All we can say is that the subject-matter of the suit here is a cloud. It is not the property, or is it the decree. The Financial Commissioner's order was not a competent order which the plaintiffs were bound to set aside because we have already held that the order was without jurisdiction. Therefore it is only a cloud, and the only person who can value that cloud is the plaintiff, and provided his valuation is not outrageous one way or the other his valuation must, in our opinion, be accepted." In view of the aforesaid discussion, this Court is of the opinion that the suit is governed by Section 7 (iv) (c) of the Court-fees Act. The right of permanent injunction directly flows from the right of declaration.

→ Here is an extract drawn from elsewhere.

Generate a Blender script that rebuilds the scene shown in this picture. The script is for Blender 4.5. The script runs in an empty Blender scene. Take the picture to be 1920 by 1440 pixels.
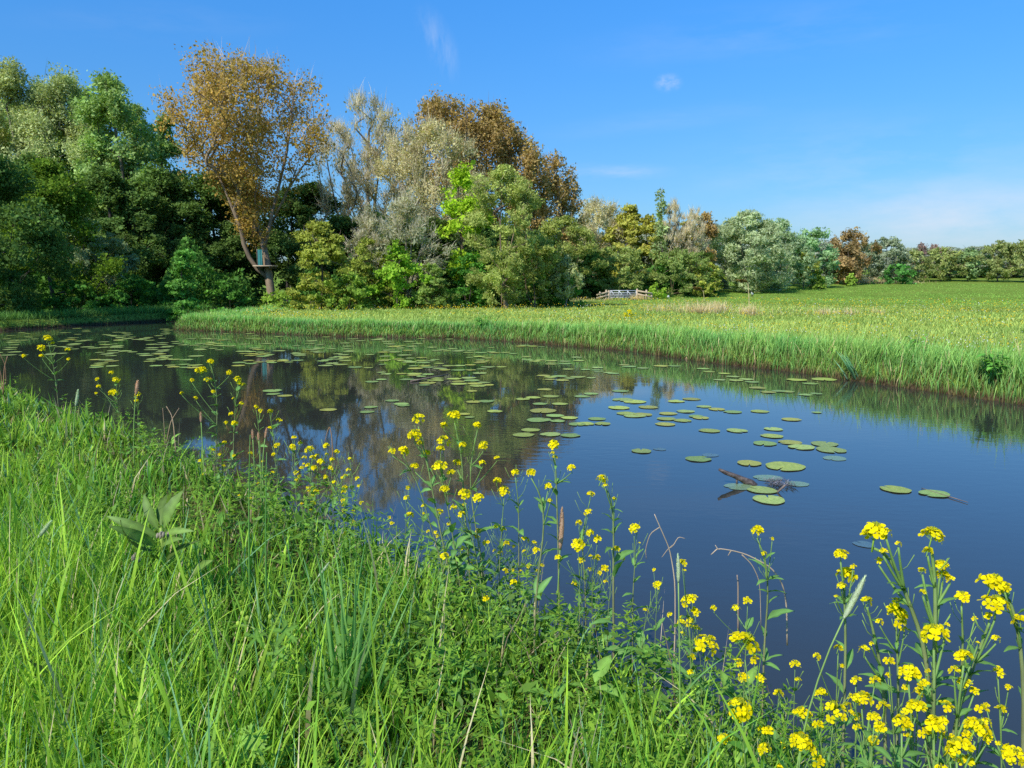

Therefore, the applicant could put his value for the relief of declaration and permanent injunction. Since the relief claimed is in respect of an intangible right, it is incapable of valuation. However, the applicant has valued the relief of permanent injunction at Rs. 300/-. This value should be accepted for the purpose of court fees and permanent injunction. The valuation of Rs. three lacs put by the applicant is totally arbitrary and exaggerated and, therefore, the applicant may be asked to delete the same. 8. As a result of aforesaid discussion, this revision succeeds and is allowed. The order demanding court fees on Rs. three lacs in hereby set aside. The case is remitted to the trial Court and it shall decide the suit further in accordance with law, subject to objection to its pecuniary jurisdiction suo motu or otherwise.